The folk elements still pervade, but where ‘Stories Of Ruin’ seemed preoccupied by dealings with a higher power, ‘Pigs In The Pen’ is more grounded in mortal matters. A touch of funk swagger infiltrates their latest incarnation from the off. Sporadic horn jabs punctuate opener Head On A Platter before it stretches out as it nears its final destination, the song relaxing into a measured coda of a type that rears its head more than once over the course of the record.

Where Home Again recalls David Gilmour’s guitar licks, Drop Out Kids is softer in theme and execution, a more pastoral Guy Clarke style outing (“She’s got eyes like mine/ She smiles all the time/She takes my fancy”). Things relax midway through the album with Let Your Feeling Grow, a mid-tempo ballad; still muscular, with the band’s musical might hauling it along. Mountain Songs is similarly constructed – another ballad, another swell of emotion carried on a deep timbre.

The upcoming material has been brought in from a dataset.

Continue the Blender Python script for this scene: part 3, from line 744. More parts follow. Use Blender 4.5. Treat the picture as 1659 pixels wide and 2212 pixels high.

Thematically, there are parallels to ‘Stories Of Ruin’ – the soldier’s lament of that record’s Killing Song and that of the put-upon posse of the rumbling Death Ray (In numbers in the light we will gather”); the murder ballad of Alozaina with Bray Head Hotel, both tales of death – one by bullet, the other by means unclear. This time it’s left to our own grisly imagination as our narrator recounts the events of “one twisted mornin’’” in the bridal suite of the titular hotel.

I had a dream I was part a machine, part hurricane” claims the Vigilante at one point, a nod to Rory Gallagher’s Secret Agent creeping in at the last few bars. It’s a more rocking entity than the sauntering, pared-back yet no less bold experimental blues of Sophie (“I may be the baddest man there ever was”). The songs consistently display a confidence that is echoed in the band’s delivery.

Those higher powers inevitably crop up in the subject matter, as irreverently referenced as they always were (“Button up your shirt/ Children of the Earth/ He’s coming to turn you on”). Jesus Fever begins like a slice of Americana and gets more proggy as it progresses – this is territory that moves beyond anything on their previous albums, with a striding mid-section that sweeps away everything in its path. While retaining that folk foundation, ‘Pigs In The Pen’ is a giant step forward into the wider expanses of musical exploration for The Cujo Family. Hardfolk, it seems, is not bound by limitation.